Offensively, it’s a junior-led group headlined by guard Aaron Lauer, guard Brendan Lynch and forward Chase LeFevre, who are all averaging more than seven points per game this season. Fernsler and Knoll have also been consistent contributors in scoring for Novi.

Lauer, who currently leads the team in scoring, forced his way onto the varsity scene last year after impressing Housey on the junior varsity team.

The junior class made waves in a local youth league in eighth grade, catching the eye of Housey, who made it a priority to keep them together for varsity.

Fernsler said it was a smooth transition meshing the playing styles of the junior and senior classes.

“My brother is a junior, and he used to play basketball with a lot of these guys when they were a lot younger,” Fernsler said. “They’re just really good at sharing the ball and being crisp on offense. Them coming in here is seamless, because they’re used to playing in different situations where they’ve lost guys to injury or to not playing basketball anymore. They’re very capable of fitting right in with us, who have been here for a while, and vice versa. I think we’re capable of fitting in with them because we’ve played some different styles with different kinds of players in the past.”

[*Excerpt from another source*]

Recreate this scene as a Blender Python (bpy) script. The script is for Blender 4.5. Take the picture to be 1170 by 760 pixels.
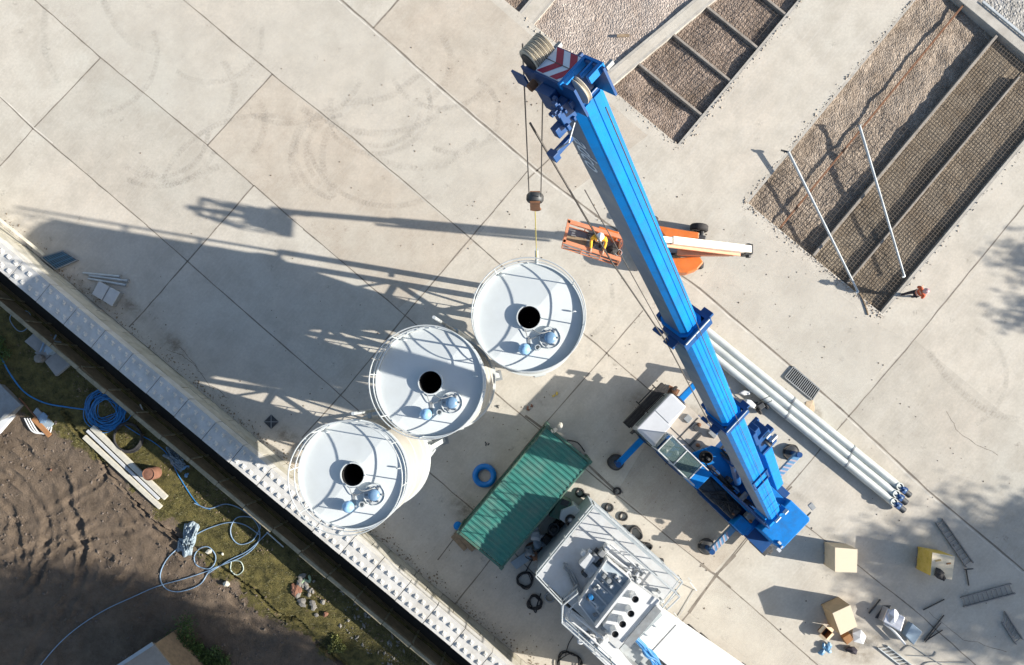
import bpy, bmesh, math, random
import numpy as np
from mathutils import Vector, Matrix
R = math.radians
random.seed(7)
for o in list(bpy.data.objects): bpy.data.objects.remove(o)
SC = bpy.context.scene
COL = SC.collection

# ---------------------------------------------------------------- camera, sky, sun, exposure
H, F, NU, NV = 33.0, 800.0, 614.0, 440.0      # camera height, focal length and plumb point in photo pixels
S0 = F / H                                     # ground pixels per metre
cam = bpy.data.cameras.new('camera'); co = bpy.data.objects.new('camera', cam); COL.objects.link(co)
co.location = (0, 0, H); cam.sensor_width = 36; cam.lens = 36 * F / 1170
cam.shift_x = -29 / 1170; cam.shift_y = 60 / 1170; cam.clip_start = 0.1; cam.clip_end = 2000
SC.camera = co
SUN_EL, SUN_AZ = 24.1, 99.6                    # azimuth clockwise from +Y
w = bpy.data.worlds.new('World'); SC.world = w; w.use_nodes = True
nt = w.node_tree; nt.nodes.clear()
sky = nt.nodes.new('ShaderNodeTexSky'); sky.sky_type = 'NISHITA'; sky.sun_disc = False
sky.sun_elevation = R(SUN_EL); sky.sun_rotation = R(SUN_AZ)
bg = nt.nodes.new('ShaderNodeBackground'); bg.inputs[1].default_value = 0.084
wo = nt.nodes.new('ShaderNodeOutputWorld')
nt.links.new(sky.outputs[0], bg.inputs[0]); nt.links.new(bg.outputs[0], wo.inputs[0])
sl = bpy.data.lights.new('sun', 'SUN'); so = bpy.data.objects.new('sun', sl); COL.objects.link(so)
sl.energy = 5.0; sl.angle = R(0.53); sl.color = (1.0, 0.93, 0.83)
sd = Vector((math.sin(R(SUN_AZ)) * math.cos(R(SUN_EL)), math.cos(R(SUN_AZ)) * math.cos(R(SUN_EL)), math.sin(R(SUN_EL))))
so.rotation_euler = sd.to_track_quat('Z', 'Y').to_euler(); so.location = sd * 60
SC.view_settings.view_transform = 'Standard'; SC.view_settings.look = 'None'
SC.view_settings.exposure = 0.98; SC.view_settings.gamma = 1; SC.view_settings.use_curve_mapping = False

# ---------------------------------------------------------------- coordinates
def P(u, v, z=0.0):
    k = (H - z) / F
    return Vector(((u - NU) * k, -(v - NV) * k, z))
A_ = (0.768, 0.640); B_ = (0.640, -0.768)
def AB(a, b, z=0.0):                           # yard axes: a down-right along the wall, b up-right; ground pixels
    return Vector(((a * A_[0] + b * B_[0]) / S0, -(a * A_[1] + b * B_[1]) / S0, z))
def lerp(a, b, t): return a + (b - a) * t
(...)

With five games left and trailing Canton by four for first in the KLAA West, the Wildcats will need a miracle to catapult themselves to the top spot in the league.

Regardless, Novi basketball is seeing its strongest season in the past few years, and from being battle-tested to holding a strong chemistry as lifelong friends, there’s no telling the run the Wildcats can make in the state tournament.

“I feel like there is some urgency because our sophomore year was a rough year,” Fernsler said. “Last year got a little bit better, but I always felt like our senior year was going to be the most fun basketball season I had here at Novi as a varsity player. So far it has been, but I think we could be a lot better and we could compete for something.”